LDK-Beschluss: Nach 75 Jahren: Grundgesetz für Alle

Wir haben beim letzten Parteitag der NRW-Grünen einen Antrag zur Ergänzung des Artikels 3 des Grundgesetzes gestellt. Wir sind sehr froh, dass die LDK den beschlossen hat und der Landesverband Teil der Bewegung für ein Grundgesetz für Alle ist.

Rede von Maik Babenhauserheide

Am 23. Mai 1949 wurde das Grundgesetz beschlossen. Nur vier Jahre nach dem 
Untergang der nationalsozialistischen Schreckensherrschaft trat die 
Bundesrepublik Deutschland in ein neues Zeitalter ein. Nachdem auf und von 
deutschem Boden in ganz Europa millionen Menschen entrechtet, gefoltert und 
ermordet wurden haben wir eine Verfassung bekommen, der die Verpflichtung zum 
Schutz der unantastbaren Menschenwürde vorangestellt wurde.

Es ist heute kaum möglich, die Bedeutung dieses Kulturwandels wirklich 
nachzuvollziehen. Unser Grundgesetz ist der gesetzgewordene Bruch mit dem 
vorangegangenen Unrecht. Daher ist es natürlich, dass die Gleichheit vor dem 
Gesetz mit dem Schutz der Menschenwürde und der Freiheit der Person als erstes 
erwähnt werden. Geregelt sind die Gleichheit vor dem Gesetz, die 
Gleichberechtigung der Geschlechter und den Schutz vor Benachteiligung aufgrund 
von Geschlecht, Sprache, Abstammung, “Rasse”, Glauben oder politischer 
Anschauung. Im Großen und Ganzen schützt der Artikel 3 die Gruppen, die in der 
vorangegangen Diktatur schutzlos ausgeliefert waren.

Wer im Artikel 3 fehlt, ist die Gruppe der Menschen, die aufgrund ihrer 
sexuellen Identität verfolgt wurden. Das ist auch kein Zufall. Queere Menschen 
wurden auch in der Demokratie verfolgt, kriminalisiert und diskriminiert. Der 
Paragraf 175 war bis zum 11. Juni 1994 in Kraft und hat viele Jahre lang Leben 
zerstört.
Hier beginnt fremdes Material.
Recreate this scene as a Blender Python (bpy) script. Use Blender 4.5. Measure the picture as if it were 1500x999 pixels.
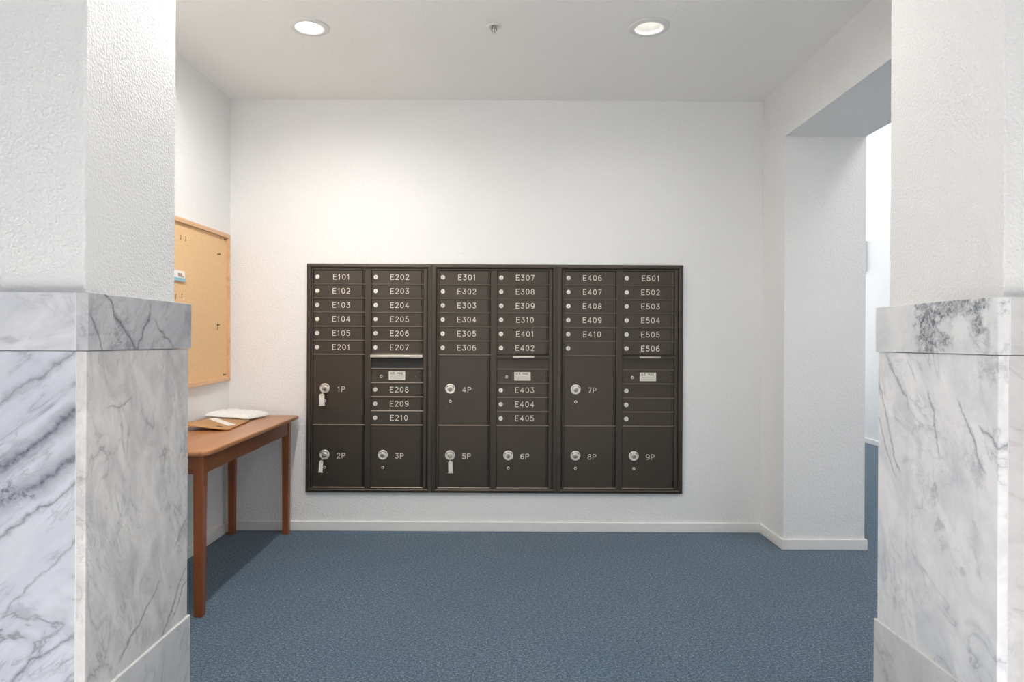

Der Bruch mit der Kultur des Unrechts war nicht komplett. Das liegt 
nun hinter uns. Was bleibt ist eine klaffende Wunde in einem Grundgesetz, das 
ein Glückfall unserer Geschichte aber doch ein Kind seiner Zeit ist.

Nach 75 Jahren muss diese Wunde endlich geschlossen werden. Seit Jahren gibt es 
bürgerschaftliche Initiativen, die einer Vervollständigung des Grundgesetzes zum 
Ziel haben. Auch wir als Grüne haben uns diesem Ziel verpflichtet und z.B. in 
den Koalitionsvertrag in NRW durchsetzen können, dass die Landesregierung eine 
Grundgesetzänderung im Bundesrat unterstützen wird.

Angesichts einer schriller werdenen öffentlichen Stimmung und zunehmenden 
Verhetzung gesellschaftlicher Fortschritte, ist dieses wichtige Ansinnen sehr in 
den Hintergrund geraten. Aber Grundrechte sind nichts, was nur erkämpft werden 
sollte, wenn es keine Widerstände gibt und die Umstände ideal sind.

Wir rufen alle demokrateschen Kräfte im Bundestag und Bundesrat auf, jetzt 
zusammenzukommen, ein Zeichen zusetzen und nach dem großen Schritt von vor 75 
Jahres ein Grundgesetz möglich zu machen, das wirklich für Alle da ist.

Die Landesregierung NRW soll sich über den Bundesrat für eine entsprechende 
Initiative einsetzen, um die notwendigen Verfahren zur Aufnahme der “sexuellen 
Identität” in Artikel 3 GG einzuleiten.